2. La Cnav financeur de dernier ressort de l'Etat providence ?

Le recours au régime général constitue une solution de facilité pour assurer le bouclage des finances sociales, au point parfois de faire de la Cnav la victime naturelle des opérations de régulations budgétaires. Par sa taille - 77,5 milliards d'euros de prestations versées en 2006 - et le nombre de ses cotisants (16 millions de personnes), elle fait en effet légitimement figure de référence pour l'assurance vieillesse.

Répartition du nombre des cotisants entre les différents régimes

La Cnav a bénéficié pendant plusieurs décennies d'un contexte économique et d'un rapport démographique très favorables. Tout au long des Trente Glorieuses, son développement a été assuré par l'extension du salariat, du travail féminin et l'extinction ou le déclin de nombreux autres régimes plus petits.

Dans ce contexte, il n'est guère étonnant, et il n'était pas illégitime, que le régime général ait été mis à contribution par les pouvoirs publics au nom de la solidarité nationale. Mais ces prélèvements ont eu tendance à s'accroître au fil du temps, et la Cnav, qui connaît désormais une situation de déficit structurel, se trouve de moins en moins en position de pouvoir les assumer.

Le régime général est ainsi, et de loin, le principal contributeur au titre des transferts financiers entre les régimes d'assurance vieillesse destinés à compenser les différences de structures démographiques.

Cette situation est le fruit d'une longue histoire. Notre système de retraite par répartition a en effet été fondé à la Libération sur les projets du Conseil national de la résistance prévoyant d'instaurer un régime unifié de sécurité sociale regroupant l'ensemble de la population active. Mais, très rapidement, cette volonté d'unification a été abandonnée.

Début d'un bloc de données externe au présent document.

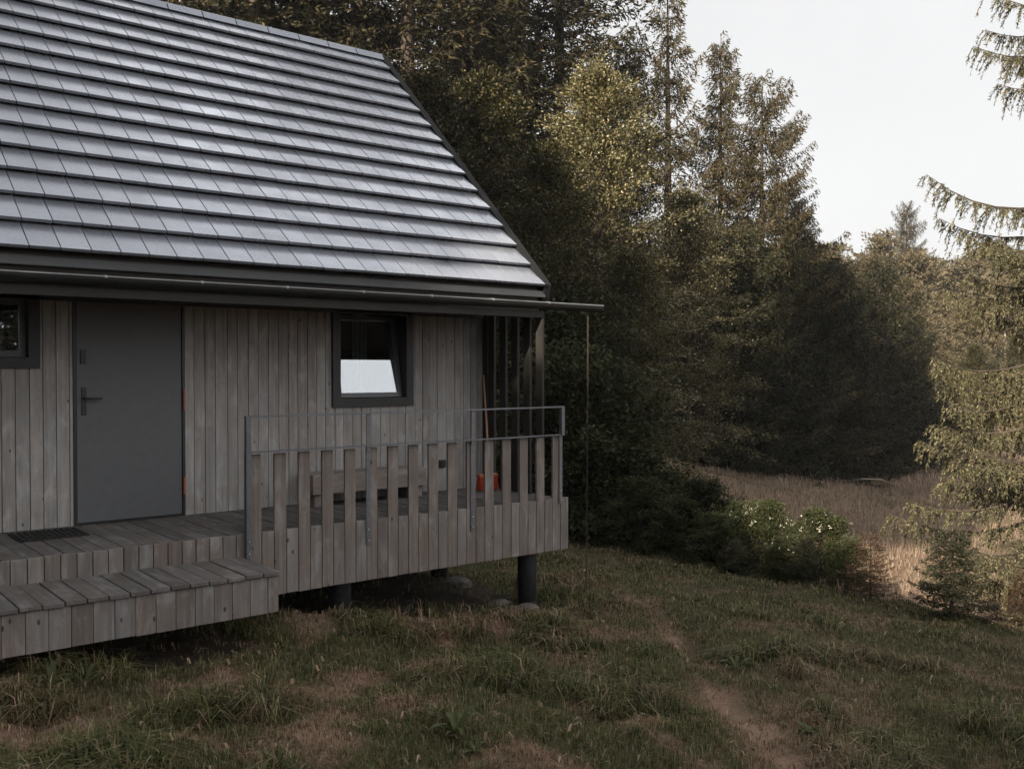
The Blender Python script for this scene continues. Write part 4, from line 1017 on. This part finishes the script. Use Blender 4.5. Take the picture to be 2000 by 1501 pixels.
# tall wood on the sunward side of the clearing, outside the picture: added, with heights and gaps shaped to shade the cabin and the lawn
SHX, SHY = SUN_H
for i in range(42):
    qv = 7.8 + (i % 21) * 1.15 + q.uniform(-0.3, 0.3); D = (15, 19)[i // 21] + q.uniform(-1.5, 1.5)
    spots.append((-D * SHX - SHY * qv, -D * SHY + SHX * qv, ((24.0, 25.5) if qv < 8.5 else (19.3, 20.4))[i // 21] * q.uniform(0.96, 1.04), 2.6 if qv < 8.5 else 3.4, 300 + i, 'c'))
for i in range(36):
    qv = -10 + (i % 18) * 1.05 + q.uniform(-0.4, 0.4); D = (15, 17.5)[i // 18] + q.uniform(-1, 1)
    spots.append((-D * SHX - SHY * qv, -D * SHY + SHX * qv, ((8.7 if i < 18 else 9.8) + (2.4 if qv > 6.4 else 1.7 if qv > 4.6 else 1.25 if qv > 2.4 else 0.75)) * q.uniform(0.96, 1.04), 2.8, 400 + i, 'b'))
for qv, hh in ((6.6, 14.5),):
    spots.append((-16 * SHX - SHY * qv, -16 * SHY + SHX * qv, hh, 2.2, 480, 'c'))
for qv, rr in ((4.7, 2.2), (6.0, 2.2)):  # high crowns added to shade the meadow past the sunlit strip
    high = (-15.5 * SHX - SHY * qv, -15.5 * SHY + SHX * qv, 23.5, rr, int(490 + qv), 'h'); spots.append(high)
for i in range(7):
    spots.append((-1 + i * 1.5, -15.5 - (i % 2) * 2, q.uniform(7.5, 9.0), 2.4, 500 + i, q.choice('cb')))
wood_mass('clearing_wood', spots, 'spruce', 'unseen tall wood added on the sunward side to shade the clearing')

# repeats share a group
GROUPS = {'shrub': 'shrubs along the lawn edge', 'young_spruce': 'young conifers on the lawn edge', 'weed': 'weeds in the lawn', 'birch_tree': 'sunlit trees beyond the meadow',
          'larch_tree': 'larches of the wood edge', 'fir_tree': 'dark firs along the meadow edge', 'beech_tree': 'broadleaf trees at the wood edge', 'lit_beech_tree': 'sunlit broadleaf trees at the wood edge', 'stone': 'stones under the porch'}
for o in C.objects:
    if o.parent is None and 'label' in o and 'group' not in o:
        g_ = GROUPS.get(o.name.split('.')[0])
        if g_: o['group'] = g_

# ------------------------------------------------------------------ haze
t = NT('haze_air'); pv = t.n('ShaderNodeVolumePrincipled'); pv.inputs['Color'].default_value = (0.86, 0.90, 0.95, 1)
pv.inputs['Density'].default_value = 0.00042; pv.inputs['Anisotropy'].default_value = 0.2
t.l(pv.outputs[0], t.out.inputs['Volume'])
HZ = True
if HZ:
    tag(MB().box(-60, 150, -40, 140, -6, 30).build('haze', t.m), 'thin pale air between the trees', kind='stuff')
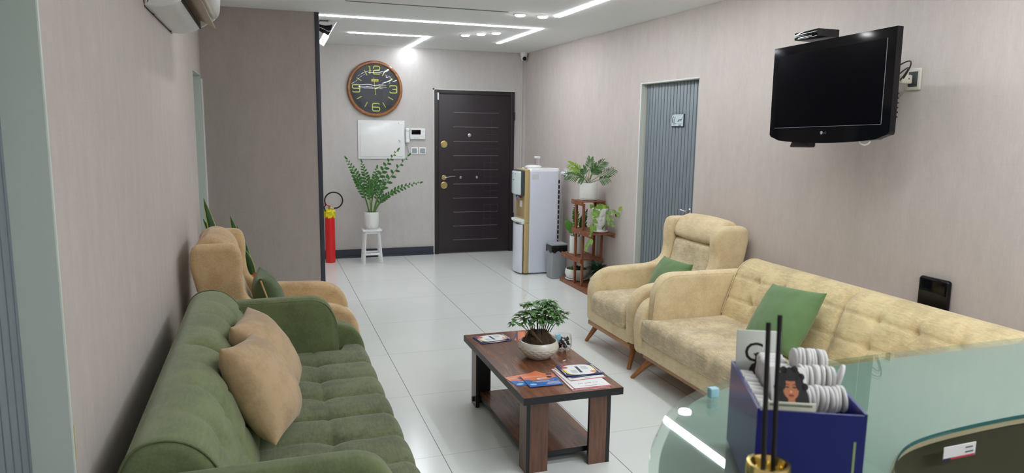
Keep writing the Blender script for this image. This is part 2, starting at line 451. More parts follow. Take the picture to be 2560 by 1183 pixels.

Dès les années 1960, certains régimes anciens, souffrant déjà de ratios démographiques très dégradés, se sont trouvés dans l'impossibilité de dégager un équilibre financier primaire (couverture des prestations par les cotisations). Il a donc fallu corriger cette différence de moyens, en faisant en sorte que les caisses de retraite disposant de ressources versent une contribution à l'équilibre de celles connaissant des difficultés. La création, en 1974, de la compensation généralisée entre les régimes de base de retraite n'a donc fait que tirer les conséquences, avec un retard de trente ans, de l'impossibilité de construire un régime unique. A ce dispositif s'est ajouté, en 1985, celui de la surcompensation , conçu entre les seuls régimes spéciaux.

Bilan de la compensation et de la surcompensation
pour l'ensemble des régimes en 2005

(en millions d'euros)

Le bilan, pour les cinq dernières années, de la situation des différents régimes de retraite au regard des mécanismes de compensation et de surcompensation fait ressortir des évolutions importantes et singulières. Le régime général apparaît en effet comme le grand perdant de la période 2001/2005 dans la mesure où sa contribution s'est accrue de 932 millions d'euros par an (+ 22,4 %). Inversement, l'Etat, au titre des fonctionnaires civils et militaires ainsi que des ouvriers d'Etat, paie 919 millions d'euros en moins (- 35,3 %).

Les adossements de régimes spéciaux illustrent davantage encore cette situation de financeur de dernier ressort de l'Etat providence. En effet, la Cnav n'est pas demandeur de ces opérations, pour lesquelles elle assume d'ailleurs in fine le risque du calcul définitif des droits d'entrée à l'occasion de la signature des conventions d'adossement, en l'absence de clause de rendez-vous. Votre commission considère que le régime général a rendu en l'espèce un immense service à l'Etat, et plus encore aux entreprises nationales sollicitant l'adossement de leur régime de retraite spécial. La Cnav n'a aucun avantage particulier à espérer dans ces opérations qui se chiffrent en dizaines de milliards d'euros d'engagements futurs.